Hi fediverse,
Which of the following would be the nicest to wrap a low-level 3D geometry (I.e vertices, geometry, topology) operations library written in Rust.
Haskell
Common Lisp (and which implementation?)
Scheme:
Racket
Chicken
Gambit
...
Ideally, I'd like to be able to easily make higher-level operations such as boolean, blend, etc from the low level library and make that as one command in an ergonomic language (with a repl) that allows me to play around easily with various geometrical objects to compose them in increasingly complex ways and then pass the modified object back to the Rust code in case we need to revert a high-level operation operation (this is key). Eventually, a parser would let you pass some math formulae in (Latex?) and execute the live math for you in an interactive way that let's you modify the objects.
Thoughts?
[Boosts appreciated]
#math #programming #Scheme #emacs #fp #latex #haskell #commonlisp #racket #geometry #rust #coding #foss #floss #science #engineering
@wilfredh you seem like the kind of person that might know about this stuff
@zpartacoos Macaulay2 might be worth looking into.
@akater yeap, you can do so from GHCi (interactive mode) on the terminal.
@zpartacoos
Have you considered Julia?
@mc interesting alternative. I'll have to look further into it as I have never used it or heard much about it outside of data science and ML circles. I'm curious, do you know if Julia let's you define custom syntax? So that rather than just call functions in the repl as:
Let c= circle(radius=15)
colorize(c, "red")
Instead I could do:
circle.15.color."red"
Or whatever other weird syntax I want.
The reason I'm asking is because from what I understand about the other languages mentioned on thr list, you are able to do this. Meaning that if the syntax used to manipulate the geometric objects turns out to be cumbersome then we'd be able to experiment and make it more intuitive over time without having to touch the low-level Rust code.
@zpartacoos
I suppose so, but never tried it.
https://docs.julialang.org/en/v1/manual/metaprogramming/
@zpartacoos The only thing I can say is that of that list Haskell is the only language I have found enjoyable. But thats more of a general comment than anything to do with your specific needs.

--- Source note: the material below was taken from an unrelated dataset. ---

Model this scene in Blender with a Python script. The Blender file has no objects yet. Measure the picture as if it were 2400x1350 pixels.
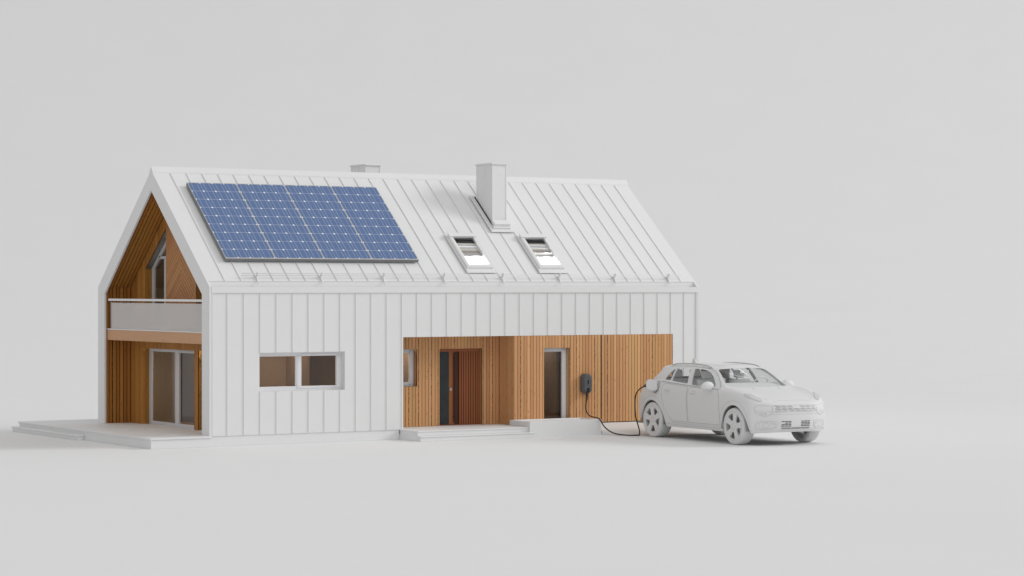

@freemo yeah I only started trying out the others on the list yesterday but Haskell holds a special place in my heart (despite me sucking at it).
A big element of this endeavor would be the ability to guarantee valid types only. Meaning, I should not be able to accidentally use the higher level API to create a square with 5 sides, etc. So, whatever constrains are imposed by my primitives remain. If the higher-level language would also let me prove properties about my specific geometrical object after a series of operations that'd be a huge plus (although I have zero knowledge of this domain). For example, if after some operations (unknowingly to the user) they change a mesh in such a way that it now satisfies conditions for a Delaunay triangulation then it would output a message saying this is the case. Alternatively, given some mesh I should be able to specify "make it X" and it would automatically apply the operations (based on a selection of suitable algorithms) on the mesh that would guarantee that the output does indeed satisfy X.